The Senate advanced the budget early Tuesday, voting 37-to-21. The budget implementation bill was also passed, in a 38-to-19 vote.

Expenditures for money from the American Rescue Plan Act in the proposed budget include $578 million in economic recovery for businesses, $183 million for public health infrastructure and $104 million in affordable housing.

Harris said the budget is relying on closing “a small handful” of what Pritzker called “corporate tax loopholes” in his proposed budget.

These include reversing the repeal of the Corporate Franchise Tax, eliminating accelerated depreciation, and a “loophole that advantages foreign dividends over domestic dividends.”

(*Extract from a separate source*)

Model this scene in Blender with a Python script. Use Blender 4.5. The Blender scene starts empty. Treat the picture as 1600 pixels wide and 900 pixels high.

In February, the governor unveiled his budget proposal for the upcoming fiscal year during a virtual State of the State address, proposing the closure of some “corporate tax loopholes” and reducing some state departments’ spending to help fill a nearly $3 billion budget gap.

Missing from that proposed spending plan are an increase in the state’s income tax rate or the “painful cuts” he warned of after his proposed move to a graduated income tax failed to pass in November.